- PROBLEM: Gather every line holding the string "Measure".

•••

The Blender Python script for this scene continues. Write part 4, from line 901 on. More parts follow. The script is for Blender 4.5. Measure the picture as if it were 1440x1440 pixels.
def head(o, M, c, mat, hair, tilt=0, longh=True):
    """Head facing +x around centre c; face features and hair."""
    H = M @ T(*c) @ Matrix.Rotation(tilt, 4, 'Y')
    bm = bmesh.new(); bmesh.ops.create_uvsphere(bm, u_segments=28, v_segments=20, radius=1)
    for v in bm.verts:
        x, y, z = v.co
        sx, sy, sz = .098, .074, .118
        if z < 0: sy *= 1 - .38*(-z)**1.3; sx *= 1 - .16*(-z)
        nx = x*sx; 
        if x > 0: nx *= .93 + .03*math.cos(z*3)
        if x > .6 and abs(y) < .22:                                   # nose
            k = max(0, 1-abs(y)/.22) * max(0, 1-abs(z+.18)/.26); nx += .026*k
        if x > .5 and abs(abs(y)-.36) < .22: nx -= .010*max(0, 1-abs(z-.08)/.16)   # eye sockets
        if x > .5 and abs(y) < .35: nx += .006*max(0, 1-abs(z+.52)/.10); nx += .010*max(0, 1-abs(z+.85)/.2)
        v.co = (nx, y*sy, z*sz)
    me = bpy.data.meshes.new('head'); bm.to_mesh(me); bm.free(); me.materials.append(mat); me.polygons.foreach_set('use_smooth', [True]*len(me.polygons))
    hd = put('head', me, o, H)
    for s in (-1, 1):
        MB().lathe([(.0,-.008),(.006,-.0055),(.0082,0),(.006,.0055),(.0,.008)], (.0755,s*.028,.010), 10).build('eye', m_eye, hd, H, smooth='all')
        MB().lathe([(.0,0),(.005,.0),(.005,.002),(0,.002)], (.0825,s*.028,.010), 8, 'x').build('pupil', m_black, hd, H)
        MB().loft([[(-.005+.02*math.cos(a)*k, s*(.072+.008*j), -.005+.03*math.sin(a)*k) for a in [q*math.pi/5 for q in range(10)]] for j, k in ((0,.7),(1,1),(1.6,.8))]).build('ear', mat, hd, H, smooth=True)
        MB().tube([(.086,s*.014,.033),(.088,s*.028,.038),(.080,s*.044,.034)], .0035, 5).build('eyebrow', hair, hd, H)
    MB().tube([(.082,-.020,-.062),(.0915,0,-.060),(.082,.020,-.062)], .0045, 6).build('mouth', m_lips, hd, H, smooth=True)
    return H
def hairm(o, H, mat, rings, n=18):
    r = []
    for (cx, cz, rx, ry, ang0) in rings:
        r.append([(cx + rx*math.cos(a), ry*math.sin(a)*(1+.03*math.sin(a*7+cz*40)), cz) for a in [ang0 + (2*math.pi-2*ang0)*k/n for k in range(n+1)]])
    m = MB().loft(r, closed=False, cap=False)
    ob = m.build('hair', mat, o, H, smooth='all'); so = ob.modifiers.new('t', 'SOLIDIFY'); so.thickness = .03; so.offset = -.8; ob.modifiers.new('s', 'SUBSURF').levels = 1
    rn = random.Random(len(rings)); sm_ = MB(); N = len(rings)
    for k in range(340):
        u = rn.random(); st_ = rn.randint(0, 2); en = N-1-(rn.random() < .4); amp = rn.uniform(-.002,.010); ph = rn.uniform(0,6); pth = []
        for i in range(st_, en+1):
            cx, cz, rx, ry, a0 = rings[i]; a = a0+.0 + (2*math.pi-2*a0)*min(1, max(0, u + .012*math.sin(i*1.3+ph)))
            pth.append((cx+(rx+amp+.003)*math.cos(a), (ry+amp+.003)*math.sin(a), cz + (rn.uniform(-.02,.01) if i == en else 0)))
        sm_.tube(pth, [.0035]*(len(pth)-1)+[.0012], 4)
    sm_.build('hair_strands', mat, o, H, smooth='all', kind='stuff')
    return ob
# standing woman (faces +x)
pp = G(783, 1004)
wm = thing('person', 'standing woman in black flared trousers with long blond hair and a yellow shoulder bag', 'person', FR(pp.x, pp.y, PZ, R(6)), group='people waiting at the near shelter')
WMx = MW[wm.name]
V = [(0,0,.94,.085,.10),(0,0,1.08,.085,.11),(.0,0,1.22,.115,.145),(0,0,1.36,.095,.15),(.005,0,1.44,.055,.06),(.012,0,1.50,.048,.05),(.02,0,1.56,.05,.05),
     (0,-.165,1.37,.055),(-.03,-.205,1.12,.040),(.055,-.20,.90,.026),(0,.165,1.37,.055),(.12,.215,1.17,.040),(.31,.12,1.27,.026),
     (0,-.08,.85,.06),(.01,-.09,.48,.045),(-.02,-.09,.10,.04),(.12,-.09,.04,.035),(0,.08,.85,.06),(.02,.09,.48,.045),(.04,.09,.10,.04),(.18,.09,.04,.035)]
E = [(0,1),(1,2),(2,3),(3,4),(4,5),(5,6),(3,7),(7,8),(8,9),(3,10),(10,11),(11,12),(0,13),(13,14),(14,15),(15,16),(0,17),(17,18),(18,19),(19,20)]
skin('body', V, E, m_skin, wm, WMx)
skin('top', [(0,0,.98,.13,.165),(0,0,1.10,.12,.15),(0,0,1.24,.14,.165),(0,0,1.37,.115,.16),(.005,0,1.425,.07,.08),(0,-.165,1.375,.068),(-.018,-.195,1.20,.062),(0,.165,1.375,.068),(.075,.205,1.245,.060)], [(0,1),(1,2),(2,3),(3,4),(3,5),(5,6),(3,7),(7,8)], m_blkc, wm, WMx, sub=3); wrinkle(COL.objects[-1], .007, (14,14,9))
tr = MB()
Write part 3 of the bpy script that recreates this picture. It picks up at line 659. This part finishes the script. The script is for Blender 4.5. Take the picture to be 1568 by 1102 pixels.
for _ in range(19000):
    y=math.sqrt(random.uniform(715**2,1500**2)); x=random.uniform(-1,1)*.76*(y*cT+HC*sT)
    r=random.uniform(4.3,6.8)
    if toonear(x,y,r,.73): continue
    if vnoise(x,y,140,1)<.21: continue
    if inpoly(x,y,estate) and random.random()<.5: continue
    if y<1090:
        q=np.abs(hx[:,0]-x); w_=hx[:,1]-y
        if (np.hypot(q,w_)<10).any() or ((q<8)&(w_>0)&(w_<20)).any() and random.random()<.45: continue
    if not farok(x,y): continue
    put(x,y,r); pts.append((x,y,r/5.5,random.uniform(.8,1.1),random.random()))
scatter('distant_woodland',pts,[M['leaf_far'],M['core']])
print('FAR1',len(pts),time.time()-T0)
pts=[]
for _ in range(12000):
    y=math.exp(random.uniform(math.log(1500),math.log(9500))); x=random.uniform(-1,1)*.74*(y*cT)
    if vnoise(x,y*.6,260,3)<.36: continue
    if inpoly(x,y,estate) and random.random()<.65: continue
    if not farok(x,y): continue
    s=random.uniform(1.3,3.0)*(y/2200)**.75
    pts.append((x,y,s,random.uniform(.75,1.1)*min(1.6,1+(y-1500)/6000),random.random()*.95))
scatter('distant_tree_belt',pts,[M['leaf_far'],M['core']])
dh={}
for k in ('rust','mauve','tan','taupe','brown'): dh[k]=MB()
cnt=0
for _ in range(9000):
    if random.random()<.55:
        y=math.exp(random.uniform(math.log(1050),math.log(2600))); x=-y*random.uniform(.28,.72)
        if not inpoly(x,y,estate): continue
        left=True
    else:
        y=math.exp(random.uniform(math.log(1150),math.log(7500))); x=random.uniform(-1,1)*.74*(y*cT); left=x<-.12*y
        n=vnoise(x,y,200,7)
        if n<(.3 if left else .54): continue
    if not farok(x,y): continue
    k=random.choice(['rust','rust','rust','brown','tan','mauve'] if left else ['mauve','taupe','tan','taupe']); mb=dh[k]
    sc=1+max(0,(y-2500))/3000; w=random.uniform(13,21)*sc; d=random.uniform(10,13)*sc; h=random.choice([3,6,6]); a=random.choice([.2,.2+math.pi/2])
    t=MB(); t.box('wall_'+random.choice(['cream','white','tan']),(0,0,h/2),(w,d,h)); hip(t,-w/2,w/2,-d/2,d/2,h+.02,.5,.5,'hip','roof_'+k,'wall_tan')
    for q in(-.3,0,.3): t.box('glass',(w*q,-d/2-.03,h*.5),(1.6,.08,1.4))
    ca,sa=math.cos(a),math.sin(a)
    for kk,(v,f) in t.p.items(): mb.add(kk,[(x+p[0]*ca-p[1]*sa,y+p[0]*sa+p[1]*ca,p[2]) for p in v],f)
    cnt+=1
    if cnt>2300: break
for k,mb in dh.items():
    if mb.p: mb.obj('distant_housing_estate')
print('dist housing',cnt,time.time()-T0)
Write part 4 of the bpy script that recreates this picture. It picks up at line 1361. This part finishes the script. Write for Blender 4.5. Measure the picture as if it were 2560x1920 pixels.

•••

- PROBLEM SOLUTION:
The Blender Python script for this scene continues. Write part 4, from line 901 on. More parts follow. The script is for Blender 4.5. Measure the picture as if it were 1440x1440 pixels.
Write part 4 of the bpy script that recreates this picture. It picks up at line 1361. This part finishes the script. Write for Blender 4.5. Measure the picture as if it were 2560x1920 pixels.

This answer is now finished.